The S&P 500 really does not beat inflation. You might think this sounds absurd because it seems obviously false, but the truth of the matter is that “inflation” is more than just consumer price inflation.
To start, the CPI just measures a select basket of consumer goods…that’s it.
For another thing, prices going up is the effect of inflation —monetary inflation. Monetary inflation is the expansion of the money supply. Monetary inflation JUST IS inflation. The money supply is what inflates: prices themselves don’t “inflate”.
In fact, when you compare the S&P 500 to growth in the money supply, it hasn’t made a new all-time high in over 100 years — no joke. In addition, it doesn’t matter what measure of the money supply you look at — M0, M1, M2, etc.
You might wonder why this would matter. Well, for one thing, it shows you that your investment in the S&P 500 isn’t going up per se; instead, the currency is losing value. For another thing, it shows you that your real return is just holding steady. In other words, it would actually be more akin to saving than investing. Although, it is indeed a weird form of saving if you are just flat.
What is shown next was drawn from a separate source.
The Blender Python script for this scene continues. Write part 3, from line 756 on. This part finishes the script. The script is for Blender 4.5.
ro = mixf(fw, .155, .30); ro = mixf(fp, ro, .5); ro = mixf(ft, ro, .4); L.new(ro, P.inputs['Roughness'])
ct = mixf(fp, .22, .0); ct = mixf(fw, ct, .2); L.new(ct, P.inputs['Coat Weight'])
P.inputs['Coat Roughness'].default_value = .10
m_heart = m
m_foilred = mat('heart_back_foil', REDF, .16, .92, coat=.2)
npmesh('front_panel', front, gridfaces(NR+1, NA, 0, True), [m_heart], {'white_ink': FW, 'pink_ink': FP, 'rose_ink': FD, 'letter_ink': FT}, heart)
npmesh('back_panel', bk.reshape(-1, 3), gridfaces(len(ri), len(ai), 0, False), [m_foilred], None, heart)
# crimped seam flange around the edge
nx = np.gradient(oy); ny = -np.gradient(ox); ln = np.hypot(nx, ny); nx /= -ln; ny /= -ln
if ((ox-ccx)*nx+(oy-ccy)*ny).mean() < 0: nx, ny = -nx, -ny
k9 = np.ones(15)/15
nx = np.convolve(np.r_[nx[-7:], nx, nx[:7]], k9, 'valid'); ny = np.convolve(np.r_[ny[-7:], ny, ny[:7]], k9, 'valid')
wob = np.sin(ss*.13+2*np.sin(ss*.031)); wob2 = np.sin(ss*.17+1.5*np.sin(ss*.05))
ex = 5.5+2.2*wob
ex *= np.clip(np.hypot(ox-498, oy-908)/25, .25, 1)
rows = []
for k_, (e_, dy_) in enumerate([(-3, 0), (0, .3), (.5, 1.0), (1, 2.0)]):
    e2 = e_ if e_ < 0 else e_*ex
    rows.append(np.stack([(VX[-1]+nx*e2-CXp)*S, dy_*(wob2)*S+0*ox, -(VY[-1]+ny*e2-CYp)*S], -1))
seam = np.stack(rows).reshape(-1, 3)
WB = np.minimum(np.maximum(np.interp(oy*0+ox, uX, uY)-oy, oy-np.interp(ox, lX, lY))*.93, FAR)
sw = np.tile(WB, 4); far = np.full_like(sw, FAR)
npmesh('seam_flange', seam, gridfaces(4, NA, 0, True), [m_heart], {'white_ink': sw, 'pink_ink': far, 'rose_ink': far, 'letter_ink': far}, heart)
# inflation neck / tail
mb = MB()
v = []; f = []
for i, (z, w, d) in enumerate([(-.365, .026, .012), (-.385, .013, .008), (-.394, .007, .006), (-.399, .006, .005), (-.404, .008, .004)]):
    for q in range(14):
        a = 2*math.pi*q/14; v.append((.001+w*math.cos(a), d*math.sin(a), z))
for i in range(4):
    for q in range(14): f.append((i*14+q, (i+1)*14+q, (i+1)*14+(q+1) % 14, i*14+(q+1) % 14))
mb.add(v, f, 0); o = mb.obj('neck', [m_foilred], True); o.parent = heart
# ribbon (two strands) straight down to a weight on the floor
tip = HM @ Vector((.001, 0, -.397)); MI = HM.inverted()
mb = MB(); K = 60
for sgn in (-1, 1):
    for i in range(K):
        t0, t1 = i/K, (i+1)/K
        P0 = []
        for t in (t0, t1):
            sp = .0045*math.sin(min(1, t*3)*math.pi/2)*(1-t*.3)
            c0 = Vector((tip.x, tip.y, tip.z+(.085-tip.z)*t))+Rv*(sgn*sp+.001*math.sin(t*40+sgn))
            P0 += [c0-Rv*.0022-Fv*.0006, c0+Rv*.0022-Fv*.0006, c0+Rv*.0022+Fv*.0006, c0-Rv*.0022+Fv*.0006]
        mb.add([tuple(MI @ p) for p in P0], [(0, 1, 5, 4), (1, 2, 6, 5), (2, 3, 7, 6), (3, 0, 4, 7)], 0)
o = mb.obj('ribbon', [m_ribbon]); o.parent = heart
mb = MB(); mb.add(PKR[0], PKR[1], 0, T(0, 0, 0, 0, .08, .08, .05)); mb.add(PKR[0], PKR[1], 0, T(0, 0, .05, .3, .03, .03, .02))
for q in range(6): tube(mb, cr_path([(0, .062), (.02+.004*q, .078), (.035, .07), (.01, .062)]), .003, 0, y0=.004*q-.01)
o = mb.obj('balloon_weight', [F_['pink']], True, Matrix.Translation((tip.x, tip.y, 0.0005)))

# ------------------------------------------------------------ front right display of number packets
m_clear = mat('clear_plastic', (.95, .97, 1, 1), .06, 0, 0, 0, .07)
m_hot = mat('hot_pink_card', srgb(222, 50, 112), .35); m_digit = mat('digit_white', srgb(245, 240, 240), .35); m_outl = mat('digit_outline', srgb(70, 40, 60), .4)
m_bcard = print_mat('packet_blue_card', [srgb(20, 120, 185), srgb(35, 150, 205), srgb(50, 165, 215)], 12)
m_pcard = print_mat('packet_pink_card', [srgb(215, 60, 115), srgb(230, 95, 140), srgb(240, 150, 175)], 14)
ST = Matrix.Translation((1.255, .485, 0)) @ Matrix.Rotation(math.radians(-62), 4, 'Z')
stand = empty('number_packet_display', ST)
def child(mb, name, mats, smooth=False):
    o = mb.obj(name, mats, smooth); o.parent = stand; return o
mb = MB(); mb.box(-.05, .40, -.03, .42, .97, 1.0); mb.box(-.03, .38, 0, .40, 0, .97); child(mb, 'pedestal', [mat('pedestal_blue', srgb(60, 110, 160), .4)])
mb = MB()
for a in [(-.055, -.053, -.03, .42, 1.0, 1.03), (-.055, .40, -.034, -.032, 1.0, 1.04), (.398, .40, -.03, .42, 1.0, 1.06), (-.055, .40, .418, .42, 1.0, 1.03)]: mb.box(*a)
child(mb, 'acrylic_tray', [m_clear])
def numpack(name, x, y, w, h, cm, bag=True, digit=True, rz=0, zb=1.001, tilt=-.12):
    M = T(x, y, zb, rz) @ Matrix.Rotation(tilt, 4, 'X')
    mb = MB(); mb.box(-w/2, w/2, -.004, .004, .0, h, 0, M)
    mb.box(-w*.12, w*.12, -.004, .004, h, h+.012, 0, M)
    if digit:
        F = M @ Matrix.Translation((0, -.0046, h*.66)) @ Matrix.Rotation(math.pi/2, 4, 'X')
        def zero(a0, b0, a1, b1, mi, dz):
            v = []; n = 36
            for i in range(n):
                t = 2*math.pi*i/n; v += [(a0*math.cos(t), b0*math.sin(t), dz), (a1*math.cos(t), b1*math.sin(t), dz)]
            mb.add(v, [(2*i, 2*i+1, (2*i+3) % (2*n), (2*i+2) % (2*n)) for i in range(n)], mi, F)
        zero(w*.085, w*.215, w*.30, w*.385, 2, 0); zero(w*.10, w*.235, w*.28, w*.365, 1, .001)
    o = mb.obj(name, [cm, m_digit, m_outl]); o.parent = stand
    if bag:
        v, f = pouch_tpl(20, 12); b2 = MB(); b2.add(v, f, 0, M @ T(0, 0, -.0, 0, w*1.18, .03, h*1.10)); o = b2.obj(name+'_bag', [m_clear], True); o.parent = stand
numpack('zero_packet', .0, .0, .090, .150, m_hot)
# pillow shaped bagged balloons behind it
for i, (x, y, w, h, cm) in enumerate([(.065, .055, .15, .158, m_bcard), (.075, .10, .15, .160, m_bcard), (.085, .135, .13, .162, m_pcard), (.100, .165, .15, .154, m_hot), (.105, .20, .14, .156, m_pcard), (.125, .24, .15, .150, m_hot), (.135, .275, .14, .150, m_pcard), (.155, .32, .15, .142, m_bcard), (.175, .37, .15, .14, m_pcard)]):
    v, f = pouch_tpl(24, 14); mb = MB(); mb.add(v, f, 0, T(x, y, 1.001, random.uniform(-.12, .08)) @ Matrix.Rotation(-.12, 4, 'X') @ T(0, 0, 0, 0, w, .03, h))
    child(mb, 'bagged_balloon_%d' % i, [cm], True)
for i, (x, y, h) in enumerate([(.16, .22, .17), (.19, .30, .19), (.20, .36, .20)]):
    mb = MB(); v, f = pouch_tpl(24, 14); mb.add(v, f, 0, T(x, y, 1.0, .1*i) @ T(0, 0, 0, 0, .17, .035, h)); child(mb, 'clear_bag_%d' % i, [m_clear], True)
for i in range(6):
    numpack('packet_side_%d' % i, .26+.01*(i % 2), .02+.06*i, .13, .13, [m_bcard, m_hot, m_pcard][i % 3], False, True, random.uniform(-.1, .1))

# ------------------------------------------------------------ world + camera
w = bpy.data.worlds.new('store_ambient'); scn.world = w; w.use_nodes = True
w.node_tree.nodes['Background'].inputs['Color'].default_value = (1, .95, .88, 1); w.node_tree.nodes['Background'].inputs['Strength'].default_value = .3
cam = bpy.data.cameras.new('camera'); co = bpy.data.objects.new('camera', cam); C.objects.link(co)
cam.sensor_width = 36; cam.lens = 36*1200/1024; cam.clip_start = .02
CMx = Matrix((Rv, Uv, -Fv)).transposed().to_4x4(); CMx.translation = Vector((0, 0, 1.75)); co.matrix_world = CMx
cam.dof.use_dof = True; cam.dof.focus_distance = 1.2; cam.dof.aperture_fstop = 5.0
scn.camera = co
But that’s the reality of fiat money. Things like stocks and houses become means of storing value, not actual investments. And in the case of housing, one could argue that absent fiat money, they would go back to being a utility.
None of this is the case with Bitcoin. Bitcoin not only outpaces growth in the money supply, but it beats it by a wide margin. So, at the very least, we have to look at the opportunity cost of putting most of your eggs in the S&P 500.